Write out all of the entries that follow, word for word, but skip the pictures.

[Stored records]
-=-=-
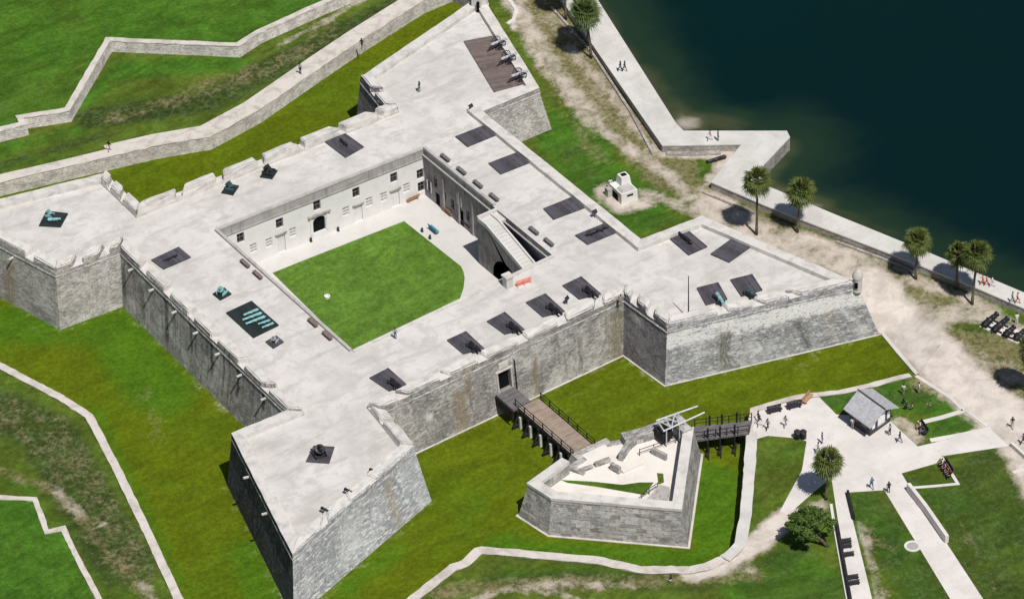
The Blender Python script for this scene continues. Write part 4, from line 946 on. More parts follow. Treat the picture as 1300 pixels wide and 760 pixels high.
def pole_rail(parent, pts, hgt, mat='timber', r=.045, nm='handrail'):
    mb = MB(); 
    mb.tube([(x, y, z+hgt) for x, y, z in pts], r, 6); mb.tube([(x, y, z+hgt*.5) for x, y, z in pts], r*.8, 6)
    for x, y, z in pts: mb.tube([(x, y, z), (x, y, z+hgt+.08)], r*1.2, 6)
    return mb.build(nm, M[mat], parent)
def PZ(pxs, z): return [(*P2(a, b, z), z) for a, b in pxs]
pole_rail(rav, PZ([(812, 578), (830, 572), (846, 566), (858, 562)], RF), .95)
pole_rail(rav, PZ([(814, 634), (824, 627), (835, 620)], RF), .9); pole_rail(rav, PZ([(699, 606), (709, 599), (720, 593)], RF), .9)
mb = MB(); L = PL([(820, 634), (838, 622), (850, 625), (848, 637)], RF); mb.prism(L, RF-.1, [RF+.05, RF+.9, RF+.9, RF+.05]); mb.build('ramp', M['grey_plaster'], rav)

# long footbridge from the gate
BZ = 2.9
fb_ = empty('footbridge', (0, 0, 0), 0, 'long tan plank footbridge with black railings from the fort gate to the ravelin', 'footbridge')
bx0, bx1, by0, by1, bym = -1.75, 1.35, -28.4, -43.9, -32.2
skew = .02
mb = MB(); mb.prism([(bx0, by1), (bx1, by1), (bx1, bym-.01), (bx0, bym-.01)], BZ-.18, BZ); mb.build('deck', M['bridge_tan'], fb_)
mb = MB(); mb.prism([(-2.55, bym+.01), (.2, bym+.01), (.2, by0), (-2.55, by0)], BZ-.22, BZ+.06); mb.build('drawbridge_leaf', M['bridge_grey'], fb_)
for xx in (bx0-.08, bx1+.08):
    mb = MB(); mb.box((xx, (by1+bym)/2, BZ-.25), (.2, bym-by1, .42)); mb.build('side_beam', M['timber'], fb_)
    y_ = bym-.2 if xx > 0 else bym+.6
    L = []
    while y_ > by1: L.append((xx, y_, BZ)); y_ -= 1.95
    L.append((xx, by1+.1, BZ)); pole_rail(fb_, L, 1.0, r=.06, nm='railing')
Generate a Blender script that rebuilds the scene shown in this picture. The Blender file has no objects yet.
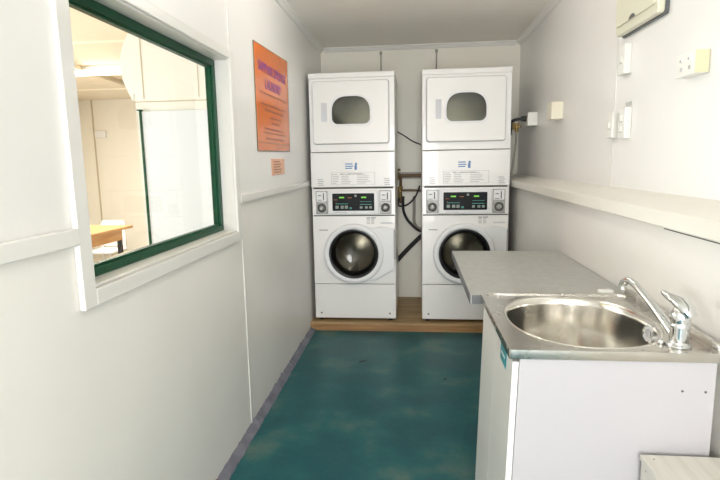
-=-=-
Result for this exercise |
The Blender Python script for this scene continues. Write part 4, from line 946 on. More parts follow. Treat the picture as 1300 pixels wide and 760 pixels high.
def pole_rail(parent, pts, hgt, mat='timber', r=.045, nm='handrail'):
    mb = MB(); 
    mb.tube([(x, y, z+hgt) for x, y, z in pts], r, 6); mb.tube([(x, y, z+hgt*.5) for x, y, z in pts], r*.8, 6)
    for x, y, z in pts: mb.tube([(x, y, z), (x, y, z+hgt+.08)], r*1.2, 6)
    return mb.build(nm, M[mat], parent)
def PZ(pxs, z): return [(*P2(a, b, z), z) for a, b in pxs]
pole_rail(rav, PZ([(812, 578), (830, 572), (846, 566), (858, 562)], RF), .95)
pole_rail(rav, PZ([(814, 634), (824, 627), (835, 620)], RF), .9); pole_rail(rav, PZ([(699, 606), (709, 599), (720, 593)], RF), .9)
mb = MB(); L = PL([(820, 634), (838, 622), (850, 625), (848, 637)], RF); mb.prism(L, RF-.1, [RF+.05, RF+.9, RF+.9, RF+.05]); mb.build('ramp', M['grey_plaster'], rav)

# long footbridge from the gate
BZ = 2.9
fb_ = empty('footbridge', (0, 0, 0), 0, 'long tan plank footbridge with black railings from the fort gate to the ravelin', 'footbridge')
bx0, bx1, by0, by1, bym = -1.75, 1.35, -28.4, -43.9, -32.2
skew = .02
mb = MB(); mb.prism([(bx0, by1), (bx1, by1), (bx1, bym-.01), (bx0, bym-.01)], BZ-.18, BZ); mb.build('deck', M['bridge_tan'], fb_)
mb = MB(); mb.prism([(-2.55, bym+.01), (.2, bym+.01), (.2, by0), (-2.55, by0)], BZ-.22, BZ+.06); mb.build('drawbridge_leaf', M['bridge_grey'], fb_)
for xx in (bx0-.08, bx1+.08):
    mb = MB(); mb.box((xx, (by1+bym)/2, BZ-.25), (.2, bym-by1, .42)); mb.build('side_beam', M['timber'], fb_)
    y_ = bym-.2 if xx > 0 else bym+.6
    L = []
    while y_ > by1: L.append((xx, y_, BZ)); y_ -= 1.95
    L.append((xx, by1+.1, BZ)); pole_rail(fb_, L, 1.0, r=.06, nm='railing')
Generate a Blender script that rebuilds the scene shown in this picture. The Blender file has no objects yet.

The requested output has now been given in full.